A decade ago, Unix was not “everywhere”, many people didn’t have the opportunity to use such a system, and in fact, perhaps many people never even hear about it. Today, however, everyone knows about Unix from movies, mainstream media, and how Unix runs many of the servers behind famous Internet services. Linux is so much more common, and even Mac OS X is really an operating system built on Unix roots. With Unix becoming more prevalent than ever before, you’d expect that more people would be familiar with it nowadays.
Yet, it seems that fewer people are interested in Unix. They might have heard about it, but asking them to use it is a totally different matter altogether. I remember that years ago, people had a lot of fun snooping around in a Unix login shell, discovering what they could do, creating mischief now and then, etc. They did this on their own, because they were interested and perhaps fascinated about what a big Unix server could do.

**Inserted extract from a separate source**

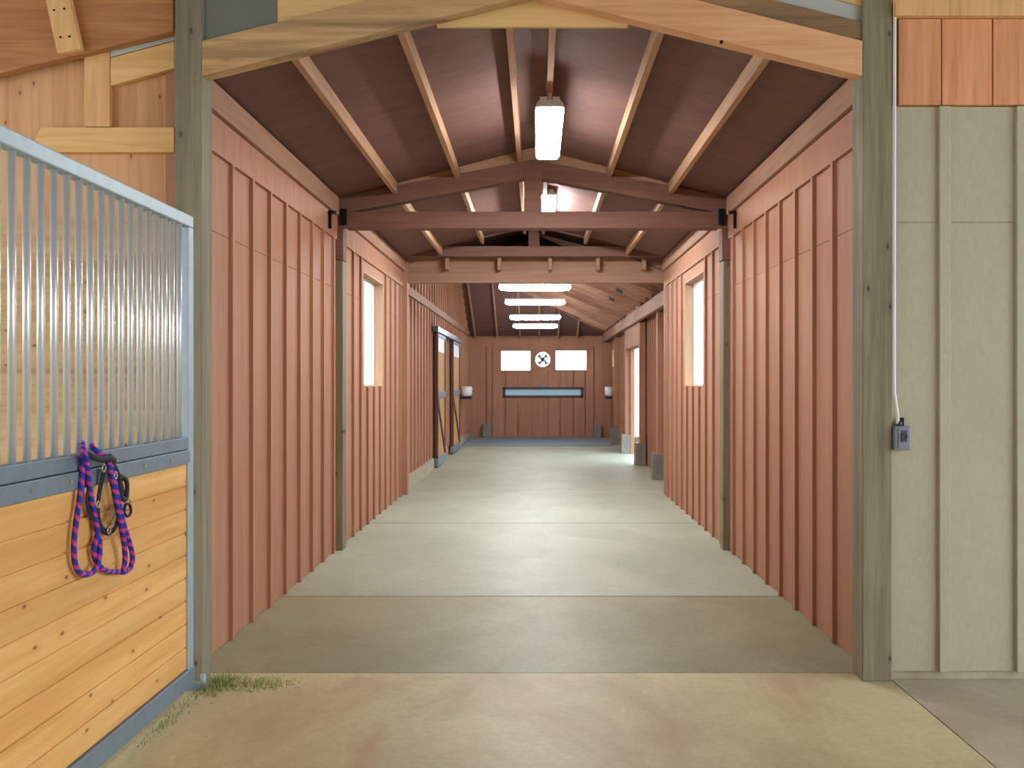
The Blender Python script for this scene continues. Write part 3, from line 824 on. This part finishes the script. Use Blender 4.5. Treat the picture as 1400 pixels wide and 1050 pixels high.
rp = thing('lead_rope', 'blue and magenta braided lead rope looped over the stall rail', 'rope', on_panel(140, 640))
def rope_part(seq, name='strand', r=.0108):
    pts = smooth([on_panel(px, py, o) for px, py, o in seq], 10)
    mb, vals = rope(pts, r)
    # seam-free spiral: 'along' is stored per corner
    o = mb.build(name, M['rope'], rp)
    at = o.data.attributes.new('along', 'FLOAT', 'CORNER')
    n = 12
    for poly in o.data.polygons:
        vs = list(poly.vertices); ks = [v % n for v in vs]
        wrap = max(ks)-min(ks) > n/2
        for li, v in zip(poly.loop_indices, vs):
            k = v % n; i = v//n
            kk = k + (n if (wrap and k < n/2) else 0)
            at.data[li].value = vals[i*n] + kk/n
    return o
B = .018
rope_part([(112,606,-.03),(113,611,.005),(112,622,B),(112,650,B),(109,680,B),(104,715,B),(101,745,B),(103,772,B),(112,785,B+.004),(124,784,B+.01),(133,774,B+.014),(136,758,B+.014),(136,742,B+.006),(131,715,B),(126,690,B),(122,665,B+.006),(119,640,B+.012),(116,622,B+.02),(113,612,.01),(113,606,-.03)])
rope_part([(125,608,-.03),(127,612,.01),(134,618,B+.01),(143,624,B+.02),(151,634,B+.02),(156,655,B+.014),(163,690,B+.014),(170,720,B+.01),(177,742,B+.006),(181,760,B+.006),(179,774,B+.004),(172,781,B),(160,782,B),(147,781,B),(138,776,B),(131,766,B),(128,752,B),(131,738,B),(134,730,B+.004)])
rope_part([(148,632,B+.034),(153,655,B+.03),(160,692,B+.03),(166,722,B+.026),(170,745,B+.02),(171,765,B+.014),(169,780,B+.012),(169,785,B+.012)])
ha = thing('horse_halter', 'black webbing halter with metal fittings hung with the rope', 'halter', on_panel(152, 680))
def strap(seq, name='strap', w=.013, th=.4, cyc=False):
    pts = smooth([on_panel(px, py, o) for px, py, o in seq], 8, cyc)
    return MB().tube(pts, w, 10, cyc, th).build(name, M['blackstrap'], ha)
strap([(119,622,.03),(128,625,.045),(140,628,.05),(150,625,.05),(158,630,.045)], 'crown_strap')
strap([(152,622,.05),(144,640,.04),(139,658,.03),(135,680,.024),(134,705,.022),(139,722,.022),(148,728,.022),(157,722,.022),(161,708,.024),(160,690,.026)], 'nose_strap')
strap([(117,630,.02),(122,655,.018),(119,680,.016),(121,695,.016),(126,708,.016)], 'throat_strap', .010)
strap([(150,626,.05),(156,634,.045),(163,650,.03),(168,668,.024),(172,685,.022)], 'cheek_strap', .011)
bk = [on_panel(p, q, .03) for p, q in ((163,652),(172,656),(174,668),(172,682),(166,680),(165,665))]
MB().tube(smooth(bk, 4, True), .012, 8, True, .7).build('strap_fold', M['blackstrap'], ha)
def ring(c, r, name):
    c = on_panel(*c); pts = []
    for k in range(16):
        t = 2*math.pi*k/16; pts.append(c + Vector((0, r*math.cos(t), r*math.sin(t))))
    MB().tube(pts, .0035, 8, True).build(name, M['brass'], ha)
ring((175,690,.026), .024, 'ring'); ring((142,640,.05), .014, 'ring'); ring((149,725,.034), .013, 'ring'); ring((134,690,.034), .012, 'ring'); ring((158,650,.052), .013, 'ring')
cb = on_panel(154, 705, .03)
MB().bar(cb+Vector((0,-.025,-.03)), cb+Vector((0,.025,.045)), .012, .022, (1,0,0)).build('snap', M['brass'], ha, .003)
tag(MB().tube(smooth([on_panel(172,690,.03), on_panel(177,690,.03), on_panel(179,700,.03), on_panel(174,706,.03), on_panel(170,700,.03)], 5, True), .006, 8, True).build('trigger_loop', M['blackstrap'], ha))

# ------------------------------------------------------------------ right grey wall
YG = 4.915
w = MB()
w.box(1.866, 7, YG, YG+.06, .045, 2.408); w.box(1.866, 7, YG, YG+.06, 2.412, 3.02); w.box(1.866, 7, YG+.008, YG+.06, 2.4, 2.42)
x = (1290-VX)*YG/F
while x < 7:
    w.box(x-.028, x+.028, YG-.022, YG+.001, .045, 3.018); x += .4064
struct('wall_grey', w, M['osb'], 'grey beige painted board wall with battens right of the entrance post', 'wall', None, .002)
w = MB().box(1.866, 7, YG+.02, YG+.06, -.01, .04)
struct('baseboard_right', w, M['curb'], 'narrow concrete sill under the grey wall', 'sill')
xs = [1.90, (1289-VX)*4.88/F, (1359-VX)*4.88/F, 2.95, 3.25, 3.6, 3.9, 4.3]
for k in range(7):
    b_ = MB().box(xs[k]+.004, xs[k+1]-.003, YG-.02, YG+.012, 3.024, 3.475).build('upright_board', M['redboard'], None, .002)
    tag(b_, ('first', 'second', 'third', 'fourth', 'fifth', 'sixth', 'seventh')[k] + ' orange brown upright board right of the post above the grey wall', 'board', 'orange boards above the grey wall')
struct('wall_upper_right', MB().box(1.866, 7, YG+.014, YG+.06, 3.021, 4.5), M['bigbeam'], 'dark backing above the grey wall', 'wall')
tag(MB().box(1.872, 4.6, YG-.06, YG+.012, 3.478, 3.56).build('wooden_ledger', M['stud'], None, .003), 'pale ledger board along the top of the orange boards', 'board')
# power cable and outlet
oc = Vector(((1229-VX)*YG/F, YG, CH+(VY-598)*YG/F))
eb = thing('electrical_box', 'small grey outlet box with switch on the edge of the grey wall', 'outlet', (oc.x, YG, oc.z-.06))
MB().box(oc.x-.043, oc.x+.04, YG-.055, YG-.001, oc.z-.063, oc.z+.062).build('box', M['greybox'], eb, .005)
MB().box(oc.x-.026, oc.x+.034, YG-.060, YG-.054, oc.z-.052, oc.z+.052).build('cover', M['greybox'], eb, .002)
MB().box(oc.x-.012, oc.x+.018, YG-.064, YG-.059, oc.z-.02, oc.z+.04).ring((oc.x+.003, oc.z+.01), .012, .017, YG-.068, YG-.059, 20).build('socket', M['darkgrey'], eb, .001)
MB().box(oc.x+.002, oc.x+.016, YG-.03, YG-.01, oc.z+.062, oc.z+.105).build('latch', M['black'], eb, .002)
MB().tube([(oc.x-.008, YG-.03, oc.z+.061), (oc.x-.008, YG-.03, oc.z+.085)], .013, 12).build('gland', M['darkgrey'], eb)
cp = [px3(px, py, YG-.03) for px, py in ((1223.5,-40),(1223,100),(1222.6,300),(1222.4,450),(1222.6,530),(1223.5,541),(1225,553),(1227,566),(1227,579))]
cp = smooth([Vector(p) for p in cp], 8)
tag(MB().tube(cp, .0085, 10).build('power_cable', M['whitecable']), 'thin white cable running down the edge of the right post to the outlet', 'cable')

# ------------------------------------------------------------------ weeds at the foot of the left post
g = MB()
def blades(cx, cy, n, rx, ry, h):
    for k in range(n):
        a = random.gauss(0, rx); b_ = random.gauss(0, ry); x, y = cx+a, cy+b_
        if x < SX-.05: continue
        hh = h*random.uniform(.4, 1.1)*math.exp(-(a*a/(2*rx*rx)+b_*b_/(2*ry*ry))*.6); t = random.uniform(0, 6.28); l = random.uniform(.2, 1.4)*hh
        w_ = .0022
        dx, dy = math.cos(t), math.sin(t)
        g.add([(x-dy*w_, y+dx*w_, 0), (x+dy*w_, y-dx*w_, 0), (x+dx*l*.4+dy*w_*.7, y+dy*l*.4-dx*w_*.7, hh*.7), (x+dx*l, y+dy*l, hh), (x+dx*l*.4-dy*w_*.7, y+dy*l*.4+dx*w_*.7, hh*.7)], [(0,1,2,4),(4,2,3)])
blades(-1.65, 4.82, 480, .06, .10, .05); blades(-1.46, 4.84, 420, .12, .07, .03); blades(-1.70, 4.4, 160, .03, .22, .035)
tag(g.build('grass', M['grass']), 'small green weeds growing at the foot of the left entrance post', 'grass', None, 'stuff')

# ------------------------------------------------------------------ unseen barn around the camera, openings shaped for the light
struct('ceiling_entry', MB().box(-6.2, 7.2, -4, 5.1, 4.6, 4.7), M['deck'], 'unseen roof added in front of the aisle to hold back sky light', 'ceiling')  # out of view, added to restrict sky light on the entrance
struct('wall_entry_left', MB().box(-6.2, -6.05, -4, 5.1, 0, .9).box(-6.2, -6.05, -4, 5.1, 3.9, 4.6).box(-6.2, -6.05, -4, -3, .9, 3.9).box(-6.2, -6.05, 4.6, 5.1, .9, 3.9), M['ply'], 'unseen plywood wall far left with a wide opening added to light the stall', 'wall')  # out of view; wide opening added so daylight reaches the stall planks
struct('wall_back', MB().box(-6.2, -3.4, -4.1, -4, 0, 4.6).box(3.4, 7.2, -4.1, -4, 0, 4.6).box(-3.4, 3.4, -4.1, -4, 0, 4.6), M['ply'], 'unseen plywood wall behind the camera closed to cut the light', 'wall')  # out of view; doorway filled in to weaken light from behind

# ------------------------------------------------------------------ world, sun, camera
wl = bpy.data.worlds.new('sky'); sc.world = wl; wl.use_nodes = True
nt = wl.node_tree; N, L = nt.nodes, nt.links
bg = N['Background']
tc = N.new('ShaderNodeTexCoord'); sp = N.new('ShaderNodeSeparateXYZ'); L.new(tc.outputs['Generated'], sp.inputs[0])
cr = N.new('ShaderNodeValToRGB'); cr.color_ramp.elements[0].position = .0; cr.color_ramp.elements[0].color = (.93,.98,1,1)
cr.color_ramp.elements[1].position = .8; cr.color_ramp.elements[1].color = (.66,.84,1,1)
L.new(sp.outputs['Z'], cr.inputs[0]); L.new(cr.outputs[0], bg.inputs['Color']); bg.inputs['Strength'].default_value = 4.4

cam = bpy.data.cameras.new('camera'); co = bpy.data.objects.new('camera', cam); C.objects.link(co)
cam.sensor_width = 36; cam.sensor_fit = 'HORIZONTAL'; cam.lens = F/1400*36
co.location = (0, 0, CH); co.rotation_euler = (R(90), 0, 0)
cam.shift_x = -(VX-700)/1400; cam.shift_y = (VY-525)/1400
cam.clip_start = .05; cam.clip_end = 300
sc.camera = co
for o in bpy.data.objects:
    if '_o' in o: del o['_o']
vs = sc.view_settings
sc.display_settings.display_device = 'sRGB'
vs.view_transform = 'Standard'; vs.look = 'None'; vs.gamma = 1; vs.use_curve_mapping = False; vs.exposure = 0.36
sc.cycles.use_denoising = True
sc.cycles.max_bounces = 10; sc.cycles.diffuse_bounces = 6; sc.cycles.transparent_max_bounces = 12
sc.cycles.sample_clamp_indirect = 8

It’s not quite the same nowadays, or even from back a few years. Most new students are nowadays avoiding Unix as much as they can. They have “official” email delivered to their Unix account, but one of the first things they do is to figure out how to forward the mail out to the campus Exchange server, or to their own personal Gmail account. They login to their Unix account only when they have to. (When they have to, it is during the first practical programming class, and then there would be a mad rush to reset passwords because they have forgotten/lost them.)
So the strange thing is that while Unix ought to have become more heard of, the reality is that actually fewer people seem to be interested in it. For many people in this intake of freshmen, possibly this Unix workshop was the first time ever they typed anything into a Unix shell. I see so many people struggling with ^S, because they think it saves their file in the text editor, but it ends up suspending the terminal and they think the program or system has hung. Then, there is a plethora of other problems stemming from typos, out-of-order command sequences, etc.
I used to joke that in the past, we know when the freshmen were having their first lab when the terminal bell sounds incessantly, because they were struggling with using the vi editor. The vi editor would ring the terminal bell with every invalid command input. Today… they are using nano. No bells to draw attention to them, but nevertheless, still plenty of challenges.